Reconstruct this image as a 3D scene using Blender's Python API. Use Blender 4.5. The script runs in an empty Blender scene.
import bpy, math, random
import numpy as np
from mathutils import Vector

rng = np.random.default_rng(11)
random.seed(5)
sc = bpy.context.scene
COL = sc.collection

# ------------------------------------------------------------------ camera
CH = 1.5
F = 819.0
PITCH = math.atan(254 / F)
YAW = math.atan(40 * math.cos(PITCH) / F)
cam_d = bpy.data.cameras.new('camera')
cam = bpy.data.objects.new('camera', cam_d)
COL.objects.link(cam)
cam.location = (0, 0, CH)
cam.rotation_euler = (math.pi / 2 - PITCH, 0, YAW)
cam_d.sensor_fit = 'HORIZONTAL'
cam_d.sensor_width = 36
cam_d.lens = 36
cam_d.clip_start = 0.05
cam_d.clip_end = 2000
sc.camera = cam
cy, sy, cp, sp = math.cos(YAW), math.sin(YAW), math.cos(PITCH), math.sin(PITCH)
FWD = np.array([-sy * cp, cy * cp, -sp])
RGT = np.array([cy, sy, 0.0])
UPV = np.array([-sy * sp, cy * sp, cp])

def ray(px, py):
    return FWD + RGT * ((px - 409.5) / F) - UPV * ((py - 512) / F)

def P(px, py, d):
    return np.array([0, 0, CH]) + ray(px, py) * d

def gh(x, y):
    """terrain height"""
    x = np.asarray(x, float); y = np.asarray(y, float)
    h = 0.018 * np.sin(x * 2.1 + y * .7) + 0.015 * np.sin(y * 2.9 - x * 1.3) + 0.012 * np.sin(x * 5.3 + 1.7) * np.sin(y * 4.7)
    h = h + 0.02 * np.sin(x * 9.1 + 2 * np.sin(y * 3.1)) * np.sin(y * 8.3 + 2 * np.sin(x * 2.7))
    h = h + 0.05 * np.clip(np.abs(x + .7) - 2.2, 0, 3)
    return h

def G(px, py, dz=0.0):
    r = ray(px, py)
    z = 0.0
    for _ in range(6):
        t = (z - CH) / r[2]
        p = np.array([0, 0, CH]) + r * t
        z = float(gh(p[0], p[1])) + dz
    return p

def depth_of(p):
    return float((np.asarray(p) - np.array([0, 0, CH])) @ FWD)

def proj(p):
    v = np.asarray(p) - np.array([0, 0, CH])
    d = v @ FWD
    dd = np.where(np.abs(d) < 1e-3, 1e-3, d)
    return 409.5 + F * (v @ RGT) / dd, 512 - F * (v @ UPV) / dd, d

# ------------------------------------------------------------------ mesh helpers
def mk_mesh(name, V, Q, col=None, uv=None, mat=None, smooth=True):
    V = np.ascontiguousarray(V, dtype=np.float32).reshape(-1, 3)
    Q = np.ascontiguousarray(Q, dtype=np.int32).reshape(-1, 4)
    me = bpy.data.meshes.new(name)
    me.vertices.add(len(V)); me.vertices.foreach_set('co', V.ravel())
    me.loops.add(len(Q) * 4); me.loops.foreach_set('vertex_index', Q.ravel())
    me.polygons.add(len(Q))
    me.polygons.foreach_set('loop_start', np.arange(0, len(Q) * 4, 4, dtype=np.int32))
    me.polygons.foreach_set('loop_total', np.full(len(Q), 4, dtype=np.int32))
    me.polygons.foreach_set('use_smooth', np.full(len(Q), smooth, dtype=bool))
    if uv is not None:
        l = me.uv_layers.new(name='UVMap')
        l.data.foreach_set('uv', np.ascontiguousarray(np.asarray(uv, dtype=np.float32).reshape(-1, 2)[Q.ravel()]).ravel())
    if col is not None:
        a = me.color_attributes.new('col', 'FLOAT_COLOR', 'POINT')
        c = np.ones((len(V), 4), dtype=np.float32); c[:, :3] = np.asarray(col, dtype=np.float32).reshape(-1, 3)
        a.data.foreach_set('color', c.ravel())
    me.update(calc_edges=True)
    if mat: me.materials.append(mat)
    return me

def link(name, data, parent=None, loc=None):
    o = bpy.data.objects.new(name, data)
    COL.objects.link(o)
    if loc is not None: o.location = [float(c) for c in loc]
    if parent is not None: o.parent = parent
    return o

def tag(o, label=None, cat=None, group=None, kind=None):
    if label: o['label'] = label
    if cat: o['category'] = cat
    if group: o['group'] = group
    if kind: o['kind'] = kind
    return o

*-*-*

Type out all of the material again, word for word.

Reconstruct this image as a 3D scene using Blender's Python API. Use Blender 4.5. The script runs in an empty Blender scene.
import bpy, math, random
import numpy as np
from mathutils import Vector

rng = np.random.default_rng(11)
random.seed(5)
sc = bpy.context.scene
COL = sc.collection

# ------------------------------------------------------------------ camera
CH = 1.5
F = 819.0
PITCH = math.atan(254 / F)
YAW = math.atan(40 * math.cos(PITCH) / F)
cam_d = bpy.data.cameras.new('camera')
cam = bpy.data.objects.new('camera', cam_d)
COL.objects.link(cam)
cam.location = (0, 0, CH)
cam.rotation_euler = (math.pi / 2 - PITCH, 0, YAW)
cam_d.sensor_fit = 'HORIZONTAL'
cam_d.sensor_width = 36
cam_d.lens = 36
cam_d.clip_start = 0.05
cam_d.clip_end = 2000
sc.camera = cam
cy, sy, cp, sp = math.cos(YAW), math.sin(YAW), math.cos(PITCH), math.sin(PITCH)
FWD = np.array([-sy * cp, cy * cp, -sp])
RGT = np.array([cy, sy, 0.0])
UPV = np.array([-sy * sp, cy * sp, cp])

def ray(px, py):
    return FWD + RGT * ((px - 409.5) / F) - UPV * ((py - 512) / F)

def P(px, py, d):
    return np.array([0, 0, CH]) + ray(px, py) * d

def gh(x, y):
    """terrain height"""
    x = np.asarray(x, float); y = np.asarray(y, float)
    h = 0.018 * np.sin(x * 2.1 + y * .7) + 0.015 * np.sin(y * 2.9 - x * 1.3) + 0.012 * np.sin(x * 5.3 + 1.7) * np.sin(y * 4.7)
    h = h + 0.02 * np.sin(x * 9.1 + 2 * np.sin(y * 3.1)) * np.sin(y * 8.3 + 2 * np.sin(x * 2.7))
    h = h + 0.05 * np.clip(np.abs(x + .7) - 2.2, 0, 3)
    return h

def G(px, py, dz=0.0):
    r = ray(px, py)
    z = 0.0
    for _ in range(6):
        t = (z - CH) / r[2]
        p = np.array([0, 0, CH]) + r * t
        z = float(gh(p[0], p[1])) + dz
    return p

def depth_of(p):
    return float((np.asarray(p) - np.array([0, 0, CH])) @ FWD)

def proj(p):
    v = np.asarray(p) - np.array([0, 0, CH])
    d = v @ FWD
    dd = np.where(np.abs(d) < 1e-3, 1e-3, d)
    return 409.5 + F * (v @ RGT) / dd, 512 - F * (v @ UPV) / dd, d

# ------------------------------------------------------------------ mesh helpers
def mk_mesh(name, V, Q, col=None, uv=None, mat=None, smooth=True):
    V = np.ascontiguousarray(V, dtype=np.float32).reshape(-1, 3)
    Q = np.ascontiguousarray(Q, dtype=np.int32).reshape(-1, 4)
    me = bpy.data.meshes.new(name)
    me.vertices.add(len(V)); me.vertices.foreach_set('co', V.ravel())
    me.loops.add(len(Q) * 4); me.loops.foreach_set('vertex_index', Q.ravel())
    me.polygons.add(len(Q))
    me.polygons.foreach_set('loop_start', np.arange(0, len(Q) * 4, 4, dtype=np.int32))
    me.polygons.foreach_set('loop_total', np.full(len(Q), 4, dtype=np.int32))
    me.polygons.foreach_set('use_smooth', np.full(len(Q), smooth, dtype=bool))
    if uv is not None:
        l = me.uv_layers.new(name='UVMap')
        l.data.foreach_set('uv', np.ascontiguousarray(np.asarray(uv, dtype=np.float32).reshape(-1, 2)[Q.ravel()]).ravel())
    if col is not None:
        a = me.color_attributes.new('col', 'FLOAT_COLOR', 'POINT')
        c = np.ones((len(V), 4), dtype=np.float32); c[:, :3] = np.asarray(col, dtype=np.float32).reshape(-1, 3)
        a.data.foreach_set('color', c.ravel())
    me.update(calc_edges=True)
    if mat: me.materials.append(mat)
    return me

def link(name, data, parent=None, loc=None):
    o = bpy.data.objects.new(name, data)
    COL.objects.link(o)
    if loc is not None: o.location = [float(c) for c in loc]
    if parent is not None: o.parent = parent
    return o

def tag(o, label=None, cat=None, group=None, kind=None):
    if label: o['label'] = label
    if cat: o['category'] = cat
    if group: o['group'] = group
    if kind: o['kind'] = kind
    return o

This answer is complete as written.